**WORK TO BE COMPLETED:** Retype nothing but the lines from the start of the material up to and including the line with "COL = scene.collection". Pictures don't belong in the copy.

—————

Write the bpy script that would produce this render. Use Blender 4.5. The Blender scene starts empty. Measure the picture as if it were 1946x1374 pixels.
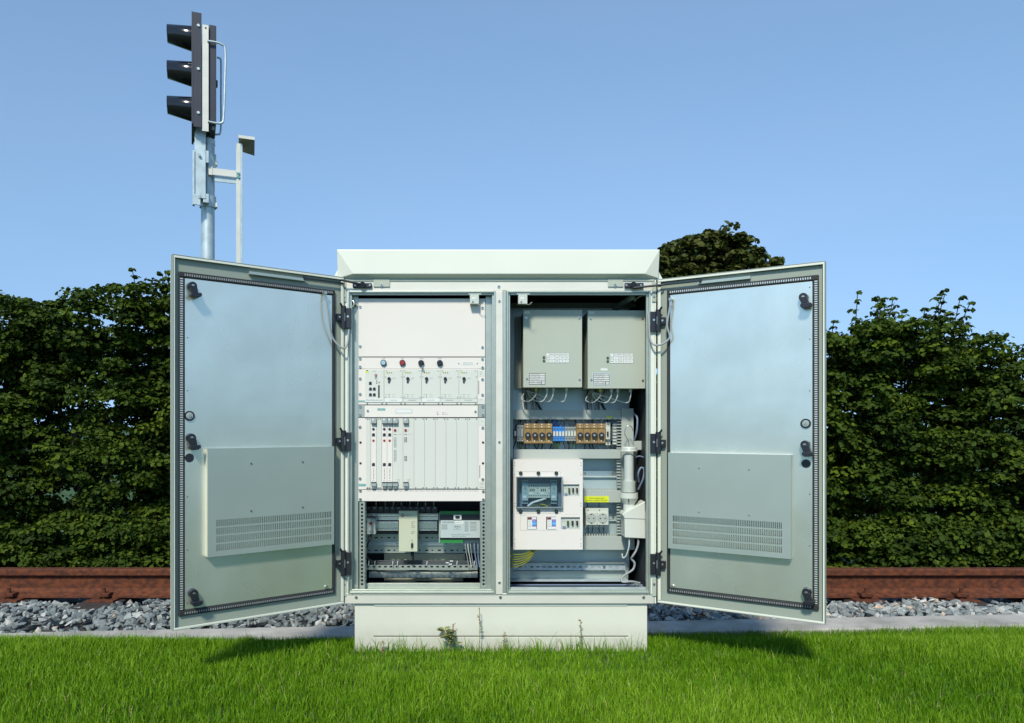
import bpy, bmesh, math, random
import numpy as np
from mathutils import Vector, Matrix

R = math.radians
random.seed(7)
rng = np.random.default_rng(7)
scene = bpy.context.scene
COL = scene.collection

# ---------------------------------------------------------------- camera
FPX, PX0, HY, CH = 1402.0, 890.0, 812.0, 0.84      # focal length in photo pixels, principal column, horizon row, camera height
cam_d = bpy.data.cameras.new("camera")
cam = bpy.data.objects.new("camera", cam_d)
COL.objects.link(cam)
cam.location = (0, 0, CH)
cam.rotation_euler = (R(90), 0, 0)
cam_d.sensor_width = 36.0
cam_d.lens = 36.0 * FPX / 1946.0
cam_d.shift_x = (973.0 - PX0) / 1946.0
cam_d.shift_y = (HY - 687.0) / 1946.0
cam_d.clip_start = 0.05
cam_d.clip_end = 2000
scene.camera = cam

# ---------------------------------------------------------------- sky and sun
SUN_EL, SUN_AZ = 44.0, -14.0                       # azimuth: degrees left of straight behind the camera
w = bpy.data.worlds.new("World")
scene.world = w
w.use_nodes = True
nt = w.node_tree
bg = nt.nodes["Background"]
sky = nt.nodes.new("ShaderNodeTexSky")
sky.sky_type = 'NISHITA'
sky.sun_disc = False
sky.sun_elevation = R(SUN_EL)
sky.sun_rotation = R(180 - SUN_AZ)
sky.altitude = 0
sky.air_density = 1.0
sky.dust_density = 0.0
sky.ozone_density = 2.0
# look a little higher into the sky than the true elevation, so the horizon stays blue as in the photograph
tcw = nt.nodes.new("ShaderNodeTexCoord")
vm = nt.nodes.new("ShaderNodeVectorMath"); vm.operation = 'MULTIPLY_ADD'
vm.inputs[1].default_value = (1, 1, 0.46); vm.inputs[2].default_value = (0, 0, 0.25)
vn = nt.nodes.new("ShaderNodeVectorMath"); vn.operation = 'NORMALIZE'
nt.links.new(tcw.outputs["Generated"], vm.inputs[0]); nt.links.new(vm.outputs[0], vn.inputs[0]); nt.links.new(vn.outputs[0], sky.inputs["Vector"])
# thin uneven high haze, a few percent only, and the slightly cyan cast of the day
hz = nt.nodes.new("ShaderNodeTexNoise"); hz.inputs["Scale"].default_value = 2.2; hz.inputs["Detail"].default_value = 5
hm = nt.nodes.new("ShaderNodeMapping"); hm.inputs["Scale"].default_value = (1, 1, 3.5)
nt.links.new(tcw.outputs["Generated"], hm.inputs[0]); nt.links.new(hm.outputs[0], hz.inputs["Vector"])
hr = nt.nodes.new("ShaderNodeValToRGB")
hr.color_ramp.elements[0].position = 0.3; hr.color_ramp.elements[0].color = (0.90, 0.965, 0.93, 1)
hr.color_ramp.elements[1].position = 0.75; hr.color_ramp.elements[1].color = (1.0, 0.99, 0.94, 1)
nt.links.new(hz.outputs[0], hr.inputs[0])
hx_ = nt.nodes.new("ShaderNodeMixRGB"); hx_.blend_type = 'MULTIPLY'; hx_.inputs[0].default_value = 1.0
nt.links.new(sky.outputs[0], hx_.inputs[1]); nt.links.new(hr.outputs[0], hx_.inputs[2])
nt.links.new(hx_.outputs[0], bg.inputs[0])
bg.inputs[1].default_value = 0.15
sd = bpy.data.lights.new("sun", 'SUN')
sd.energy = 3.1
sd.angle = R(7.0)
sd.color = (1.0, 0.945, 0.83)
sun = bpy.data.objects.new("sun", sd)
COL.objects.link(sun)
_v = Vector((math.sin(R(SUN_AZ)) * math.cos(R(SUN_EL)), -math.cos(R(SUN_AZ)) * math.cos(R(SUN_EL)), math.sin(R(SUN_EL))))
sun.rotation_euler = _v.to_track_quat('Z', 'Y').to_euler()
sun.location = (0, -3, 6)
scene.view_settings.view_transform = 'Standard'
scene.view_settings.look = 'None'
scene.view_settings.exposure = 0.5
scene.view_settings.gamma = 1.0

# ---------------------------------------------------------------- materials
def mat(name, col, rough=0.5, metal=0.0, var=0.0, scale=8.0, bump=0.0, bscale=60.0, spec=0.5, col2=None, stretch=(1, 1, 1), rvar=0.0, detail=4.0, coat=0.0):
    m = bpy.data.materials.new(name)
    m.use_nodes = True
    n = m.node_tree.nodes
    l = m.node_tree.links
    b = n["Principled BSDF"]
    b.inputs["Base Color"].default_value = (*col, 1)
    b.inputs["Roughness"].default_value = rough
    b.inputs["Metallic"].default_value = metal
    b.inputs["Specular IOR Level"].default_value = spec
    if coat:
        b.inputs["Coat Weight"].default_value = coat
        b.inputs["Coat Roughness"].default_value = 0.15
    if var or col2 or rvar or bump:
        tc = n.new("ShaderNodeTexCoord")
        mp = n.new("ShaderNodeMapping")
        mp.inputs["Scale"].default_value = stretch
        l.new(tc.outputs["Object"], mp.inputs[0])
    if var or col2:
        t = n.new("ShaderNodeTexNoise")
        t.inputs["Scale"].default_value = scale
        t.inputs["Detail"].default_value = detail
        l.new(mp.outputs[0], t.inputs["Vector"])
        rp = n.new("ShaderNodeValToRGB")
        rp.color_ramp.elements[0].position = 0.32
        rp.color_ramp.elements[1].position = 0.68
        lo = tuple(c * (1 - var) for c in col)
        hi = col2 if col2 else tuple(min(1, c * (1 + var)) for c in col)
        rp.color_ramp.elements[0].color = (*lo, 1)
        rp.color_ramp.elements[1].color = (*hi, 1)
        l.new(t.outputs[0], rp.inputs[0])
        l.new(rp.outputs[0], b.inputs["Base Color"])
    if rvar:
        t2 = n.new("ShaderNodeTexNoise")
        t2.inputs["Scale"].default_value = scale * 0.6
        t2.inputs["Detail"].default_value = 3
        l.new(mp.outputs[0], t2.inputs["Vector"])
        mr = n.new("ShaderNodeMapRange")
        mr.inputs[1].default_value = 0.3
        mr.inputs[2].default_value = 0.7
        mr.inputs[3].default_value = max(0.02, rough - rvar)
        mr.inputs[4].default_value = rough + rvar
        l.new(t2.outputs[0], mr.inputs[0])
        l.new(mr.outputs[0], b.inputs["Roughness"])
    if bump:
        t3 = n.new("ShaderNodeTexNoise")
        t3.inputs["Scale"].default_value = bscale
        t3.inputs["Detail"].default_value = 3
        l.new(mp.outputs[0], t3.inputs["Vector"])
        bp = n.new("ShaderNodeBump")
        bp.inputs["Strength"].default_value = bump
        bp.inputs["Distance"].default_value = 0.004
        l.new(t3.outputs[0], bp.inputs["Height"])
        l.new(bp.outputs[0], b.inputs["Normal"])
    return m

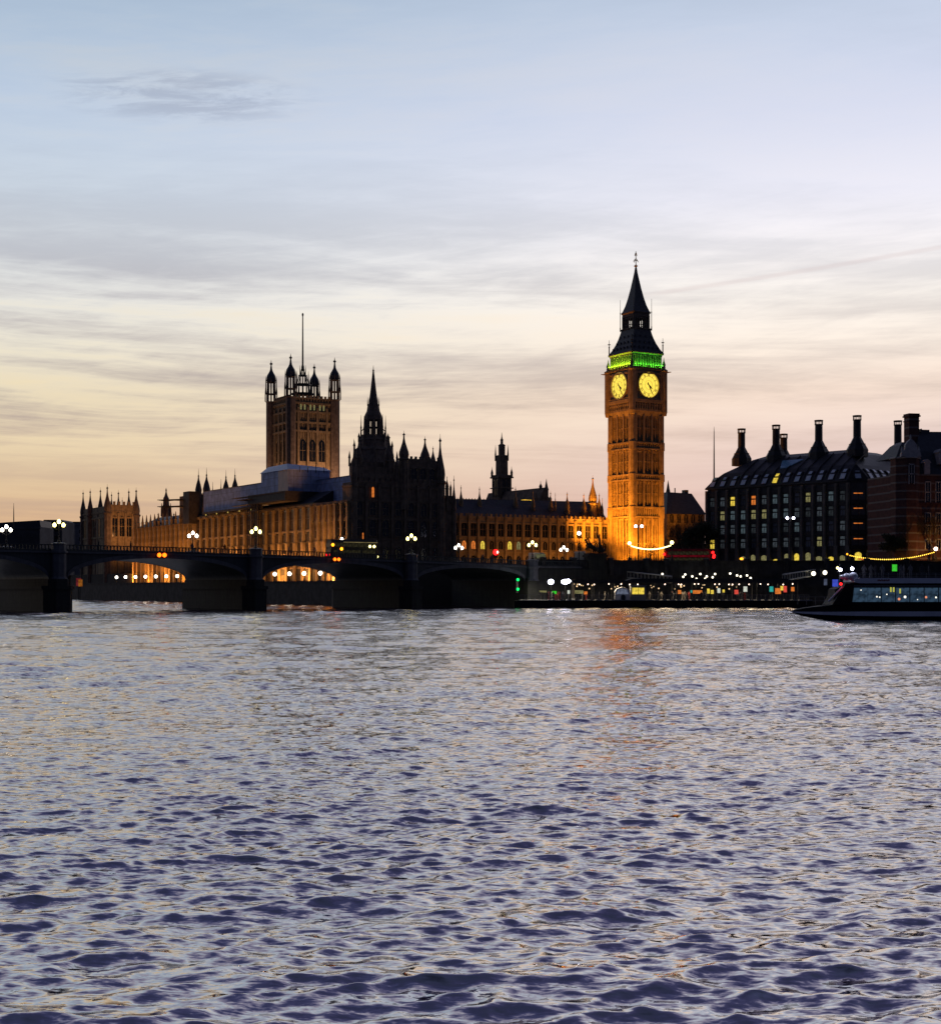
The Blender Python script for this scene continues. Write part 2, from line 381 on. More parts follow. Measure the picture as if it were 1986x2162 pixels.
# ------------------------------------------------------------------ river
def make_water():
    rng = np.random.default_rng(11)
    ys = [3.0]
    while ys[-1] < 640:
        y = ys[-1]; ys.append(y+min(.85, max(.05, y*y/6130*.5)))
    ys = np.array(ys+[700, 800, 1000, 1400, 2200, 3500, 6000]); n_in = len(ys)-7
    ks = np.concatenate([np.linspace(-4,-.62,26)[:-1], np.linspace(-.62,-.36,90)[:-1], np.linspace(-.36,.36,640), np.linspace(.36,.62,90)[1:], np.linspace(.62,4,26)[1:]])
    Yg, Kg = np.meshgrid(ys, ks, indexing='ij'); Xg = Yg*Kg
    dY = np.gradient(ys)[:, None]; dX = Yg*np.gradient(ks)[None, :]
    Z = np.zeros_like(Xg); DX = np.zeros_like(Xg); DY = np.zeros_like(Xg)
    n = 110
    lam = np.exp(rng.uniform(math.log(.26), math.log(7.5), n)); ang = R(-90)+rng.normal(0, R(30), n)+R(12)
    ph = rng.uniform(0, 2*math.pi, n)
    # patches of rougher and calmer water drifting over the river
    patch = 1+.30*np.sin(Xg*.11+Yg*.05+1.)*np.sin(Yg*.09-Xg*.04+.4)+.2*np.sin(Xg*.31-Yg*.17)*np.sin(Yg*.23+2)
    st = lambda L: .027*(1.15 if .3 < L < 1.1 else 1.25 if L <= .3 else .62 if L < 2.6 else .36)
    fd = lambda L, a: np.clip((L*.9/np.maximum(abs(math.sin(a))*dY, abs(math.cos(a))*dX+1e-6)-1.6)/1.6, 0, 1)
    # where the mesh is too coarse for the short ripples the longer ones carry their slope
    tot = sum(st(L)**2 for L in lam); kept = sum((st(L)*fd(L, a)[:, 300:520].mean(axis=1))**2 for L, a in zip(lam, ang))
    boost = np.minimum(2.6, np.sqrt(.75*tot/np.maximum(kept, 1e-9)))[:, None]; boost = np.maximum(boost, 1.)
    for L, a, p in zip(lam, ang, ph):
        k = 2*math.pi/L; cx, sy = math.cos(a), math.sin(a)
        amp = st(L)/k*boost; fade = fd(L, a)
        arg = k*(Xg*cx+Yg*sy)+p; c = np.cos(arg); sn = np.sin(arg); w = amp*fade*patch
        Z += w*c; DX -= .8*w*cx*sn; DY -= .8*w*sy*sn
    Z[n_in:] = 0; DX[n_in:] = 0; DY[n_in:] = 0
    V = np.stack([Xg+DX, Yg+DY, Z], -1).reshape(-1, 3)
    ny, nx = Xg.shape; i = np.arange(ny*nx).reshape(ny, nx)
    Fq = np.stack([i[:-1,:-1], i[:-1,1:], i[1:,1:], i[1:,:-1]], -1).reshape(-1, 4)
    me = bpy.data.meshes.new('water'); me.vertices.add(len(V)); me.vertices.foreach_set('co', V.ravel())
    me.loops.add(Fq.size); me.loops.foreach_set('vertex_index', Fq.ravel().astype(np.int32))
    me.polygons.add(len(Fq)); me.polygons.foreach_set('loop_start', np.arange(0, Fq.size, 4, dtype=np.int32))
    me.polygons.foreach_set('use_smooth', np.ones(len(Fq), dtype=bool)); me.update(); me.validate()
    m = bpy.data.materials.new('river_water'); m.use_nodes = True; N = NT(m.node_tree)
    b = N.n['Principled BSDF']; b.inputs['Base Color'].default_value = (.03,.03,.05,1); b.inputs['IOR'].default_value = 9.
    b.inputs['Specular IOR Level'].default_value = .5; b.inputs['Specular Tint'].default_value = (1., .955, .925, 1)
    geo = N.node('ShaderNodeNewGeometry'); pos = geo.outputs['Position']
    far = N.rng(N.sep(pos)[1], 25., 190.)
    N.l.new(N.rng(far, 0., 1., .05, .12, False), b.inputs['Roughness'])
    mp = N.node('ShaderNodeMapping'); N.l.new(pos, mp.inputs[0]); mp.inputs['Scale'].default_value = (.5, 1.5, 1.); mp.inputs['Rotation'].default_value = (0,0,R(8))
    def tilt(scale, detail):
        n = N.noise(mp.outputs[0], scale, detail, .55, .3, 1)
        q = N.node('ShaderNodeVectorMath', operation='SUBTRACT'); N.l.new(n, q.inputs[0]); q.inputs[1].default_value = (.5,.5,.5)
        q2 = N.node('ShaderNodeVectorMath', operation='MULTIPLY'); N.l.new(q.outputs[0], q2.inputs[0]); q2.inputs[1].default_value = (.7,1.,0.); return q2.outputs[0]
    t1 = tilt(5.0, 5); t2 = tilt(.9, 2)
    s1 = N.node('ShaderNodeVectorMath', operation='SCALE'); N.l.new(t1, s1.inputs[0]); N.l.new(N.rng(far, 0., 1., 1.1, .7, False), s1.inputs[3])
    s2 = N.node('ShaderNodeVectorMath', operation='SCALE'); N.l.new(t2, s2.inputs[0]); N.l.new(N.rng(far, 0., 1., .0, .22, False), s2.inputs[3])
    t3 = tilt(15., 3); s3 = N.node('ShaderNodeVectorMath', operation='SCALE'); N.l.new(t3, s3.inputs[0]); s3.inputs[3].default_value = .55
    a0 = N.node('ShaderNodeVectorMath', operation='ADD'); N.l.new(geo.outputs['Normal'], a0.inputs[0]); N.l.new(s3.outputs[0], a0.inputs[1])
    a1 = N.node('ShaderNodeVectorMath', operation='ADD'); N.l.new(a0.outputs[0], a1.inputs[0]); N.l.new(s1.outputs[0], a1.inputs[1])
    a2 = N.node('ShaderNodeVectorMath', operation='ADD'); N.l.new(a1.outputs[0], a2.inputs[0]); N.l.new(s2.outputs[0], a2.inputs[1])
    nn = N.node('ShaderNodeVectorMath', operation='NORMALIZE'); N.l.new(a2.outputs[0], nn.inputs[0]); N.l.new(nn.outputs[0], b.inputs['Normal'])
    me.materials.append(m)
    o = bpy.data.objects.new('water', me); COL.objects.link(o); o['kind'] = 'structure'
make_water()

# ------------------------------------------------------------------ banks
def make_banks():
    tw = [pal(-10, s) for s in (-26, 0, 60, 120, 180, 250)]
    bank = [(-2.4, 341), (13.5, 321), (20.5, 327), (42, 336), (130, 336), (700, 336), (3000, 336), (6000, 8000), (-6000, 8000), (-900, 1500)]
    inner = [pal(-.5, s) for s in (250, 0)]+[pal(-.5, -24)]
    g = MB().prism([inner[2]]+bank+[inner[0]], -4, GZ); setting('ground', g, M['ground'])
    t = MB().prism([tw[0]]+[pal(-.52, -26), pal(-.52, 250)]+[tw[-1]], -4, 5.0); setting('terrace', t, M['ground'])
    far = MB().prism([(-3000, 700), (-420, 880), (-150, 960), (-150, 3000), (-3000, 3000)], -3, 6); setting('far_bank', far, M['ground'])
    road = MB().prism([(24, 342), (200, 342), (600, 345), (600, 356), (200, 353), (24, 353)], GZ+.004, GZ+.008); setting('road', road, M['asphalt'])
    # embankment wall to the right of the bridge, terrace wall under the palace
    w = MB()
    pts = [(13.5, 321), (20.5, 327), (42, 336), (130, 336), (300, 336)]
    for (xa, ya), (xb, yb) in zip(pts, pts[1:]):
        d = Vector((xb-xa, yb-ya)).normalized(); n = Vector((d.y, -d.x))
        def strip(z0, z1, o0, o1):
            q = [(xa+n.x*o0, ya+n.y*o0), (xb+n.x*o0, yb+n.y*o0), (xb+n.x*o1, yb+n.y*o1), (xa+n.x*o1, ya+n.y*o1)]; w.prism(q, z0, z1)
        strip(-3, GZ, .0, .8); strip(GZ+.001, GZ+1.0, .1, .6); strip(GZ+.8, GZ+1.15, -.0, .95); strip(6.9, 7.3, .8, 1.05); strip(4.1, 4.35, .8, .95)
        L = Vector((xb-xa, yb-ya)).length
        for i in range(int(L/9)+1):
            c = Vector((xa, ya))+d*(i*9.+2); c2 = c+n*.85
            w.lathe([(.65, GZ-2.2), (.65, GZ+1.3), (.8, GZ+1.32), (.8, GZ+1.5), (.2, GZ+1.7)], 8, c2.x, c2.y)
    single('embankment_wall', w, M['river_wall'], 'dark granite river wall carrying the embankment road behind the floating pier', 'river wall', (0,0,0))
    w = MB(); f = lambda t, s: pal(t, s)
    w.prism([f(-10.6,-26), f(-10.05,-26), f(-10.05,250), f(-10.6,250)], -3, 5.0)
    w.prism([f(-10.7,-26), f(-10.0,-26), f(-10.0,250), f(-10.7,250)], 5.6, 5.9); w.prism([f(-10.5,-26), f(-10.15,-26), f(-10.15,250), f(-10.5,250)], 5.001, 5.6)
    single('terrace_wall', w, M['river_wall'], 'low dark river wall under the palace terrace, seen through the bridge arches', 'river wall', (0,0,0))
make_banks()

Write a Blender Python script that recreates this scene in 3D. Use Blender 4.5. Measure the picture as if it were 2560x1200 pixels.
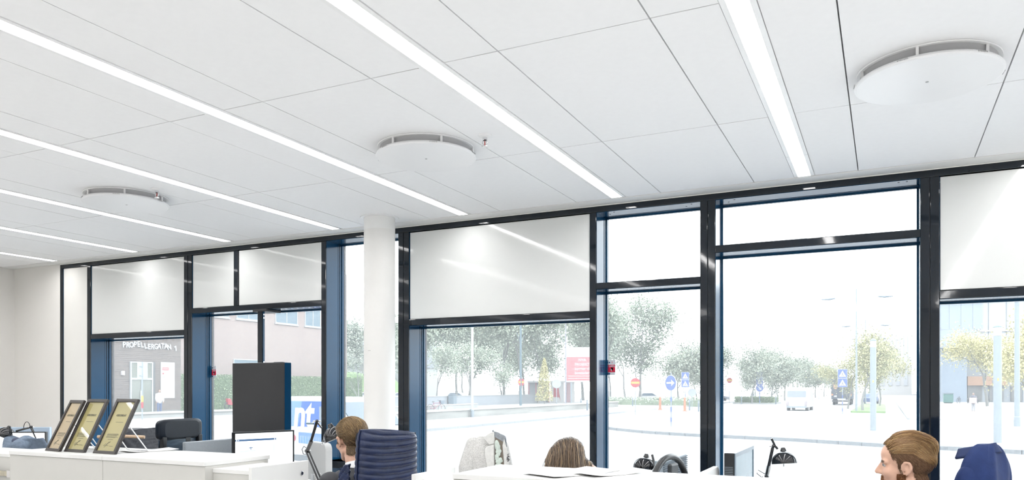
import bpy, bmesh, math, random
from mathutils import Vector, Matrix, Euler
from mathutils.bvhtree import BVHTree
from math import pi, sin, cos, radians as R

sc = bpy.context.scene
for o in list(bpy.data.objects):
    bpy.data.objects.remove(o, do_unlink=True)
col = sc.collection

# ------------------------------------------------------------------ camera
cam_data = bpy.data.cameras.new('camera')
cam = bpy.data.objects.new('camera', cam_data)
col.objects.link(cam)
cam.location = (0, 0, 1.40)
cam.rotation_euler = (pi / 2, 0, 0.452795)
cam_data.sensor_width = 36
cam_data.lens = 36 * 1919.35 / 2560
cam_data.shift_y = (970.25 - 600) / 2560
cam_data.clip_start = 0.05
cam_data.clip_end = 1200
sc.camera = cam

# ------------------------------------------------------------------ sky, exposure
SKY = 6.0
world = bpy.data.worlds.new('overcast_sky')
sc.world = world
world.use_nodes = True
bg = world.node_tree.nodes['Background']
bg.inputs['Color'].default_value = (0.94, 0.975, 1.0, 1)
bg.inputs['Strength'].default_value = SKY
STRIP = 25.0                      # radiance of the linear ceiling lights
sc.view_settings.view_transform = 'Standard'
sc.view_settings.look = 'None'
sc.view_settings.exposure = 0.0
sc.view_settings.gamma = 1.0
sc.view_settings.use_curve_mapping = False
cy = sc.cycles
cy.use_denoising = True
cy.max_bounces = 10
cy.diffuse_bounces = 5
cy.glossy_bounces = 4
cy.transparent_max_bounces = 12
cy.sample_clamp_indirect = 6.0
cy.caustics_reflective = False
cy.caustics_refractive = False

# ------------------------------------------------------------------ materials
MATS = {}


def mat(name, c, rough=.5, metal=0.0, spec=.5, var=.04, vscale=6.0, bump=0.0, bscale=40.0, coat=0.0, stretch=None, sss=0.0):
    if name in MATS:
        return MATS[name]
    m = bpy.data.materials.new(name)
    m.use_nodes = True
    nt = m.node_tree
    b = nt.nodes['Principled BSDF']
    b.inputs['Roughness'].default_value = rough
    b.inputs['Metallic'].default_value = metal
    b.inputs['Specular IOR Level'].default_value = spec
    b.inputs['Coat Weight'].default_value = coat
    if sss:
        b.inputs['Subsurface Weight'].default_value = sss
        b.inputs['Subsurface Radius'].default_value = (.01, .004, .002)
    tc = nt.nodes.new('ShaderNodeTexCoord')
    src = tc.outputs['Object']
    if stretch:
        mp = nt.nodes.new('ShaderNodeMapping')
        mp.inputs['Scale'].default_value = stretch
        nt.links.new(src, mp.inputs['Vector'])
        src = mp.outputs['Vector']
    n = nt.nodes.new('ShaderNodeTexNoise')
    n.inputs['Scale'].default_value = vscale
    n.inputs['Detail'].default_value = 4
    nt.links.new(src, n.inputs['Vector'])
    rp = nt.nodes.new('ShaderNodeValToRGB')
    rp.color_ramp.elements[0].position = .3
    rp.color_ramp.elements[1].position = .7
    rp.color_ramp.elements[0].color = (*[max(0, x * (1 - var)) for x in c[:3]], 1)
    rp.color_ramp.elements[1].color = (*[min(1, x * (1 + var)) for x in c[:3]], 1)
    nt.links.new(n.outputs['Fac'], rp.inputs['Fac'])
    nt.links.new(rp.outputs['Color'], b.inputs['Base Color'])
    if bump:
        n2 = nt.nodes.new('ShaderNodeTexNoise')
        n2.inputs['Scale'].default_value = bscale
        n2.inputs['Detail'].default_value = 3
        nt.links.new(src, n2.inputs['Vector'])
        bp = nt.nodes.new('ShaderNodeBump')
        bp.inputs['Strength'].default_value = bump
        bp.inputs['Distance'].default_value = .01
        nt.links.new(n2.outputs['Fac'], bp.inputs['Height'])
        nt.links.new(bp.outputs['Normal'], b.inputs['Normal'])
    MATS[name] = m
    return m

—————

**RESULT:**
Write the bpy script that would produce this render. Use Blender 4.5. The Blender scene starts empty. Measure the picture as if it were 1946x1374 pixels.
import bpy, bmesh, math, random
import numpy as np
from mathutils import Vector, Matrix

R = math.radians
random.seed(7)
rng = np.random.default_rng(7)
scene = bpy.context.scene
COL = scene.collection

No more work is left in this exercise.